Were there any disappointments? What would you have changed and why?
Prince: Yes, my wife was distraught about the decoration. At most of our friends’ events, she is in charge of the decoration. She knew everybody would be looking out to see how hers would turn out. She therefore put in effort to look for the best decorators, we also paid a significant amount for this. Although people said it was good, she felt short-changed. She immediately changed her face as we entered and that isn’t the best thing for any groom. I had to keep on cheering her up including making faces.
On my part, I realised that both the MC and the chairman of the organising committee had forgotten the programme for the day. This resulted in us trying hard to remember who was to give a speech or not, and the agenda hence losing so much time that we had to speak before our parents did. It cost us in terms of explaining to those who were left out. We are still paying for that sin.
Peace: The preparation process went well. The decorator did a bad walkway! I ought to have been more pro-active at the identification stage.
Where do you see yourselves in five years?
Prince: I imagine us as a model family, full of energy and love for ourselves and our children with a beautiful home and pleasant grown and distinguished careers in our different fields. I also see us serving God in the sphere of family, but also building our nation in varied ways. I see us as man and woman of substance for our society.

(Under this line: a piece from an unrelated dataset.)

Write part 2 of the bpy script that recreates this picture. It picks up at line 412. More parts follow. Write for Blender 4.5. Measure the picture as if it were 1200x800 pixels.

Peace: In the next five years we hope to have expanded our family God-willing and to have settled as highly committed parents ready to raise a bundle of some responsible and God fearing citizens of the world. I look forward to growing and doing life together with my prince in a manner that will inspire someone out there who could be giving up or has given up due to their past hardships. We want to be that role model family that gives great honour to God.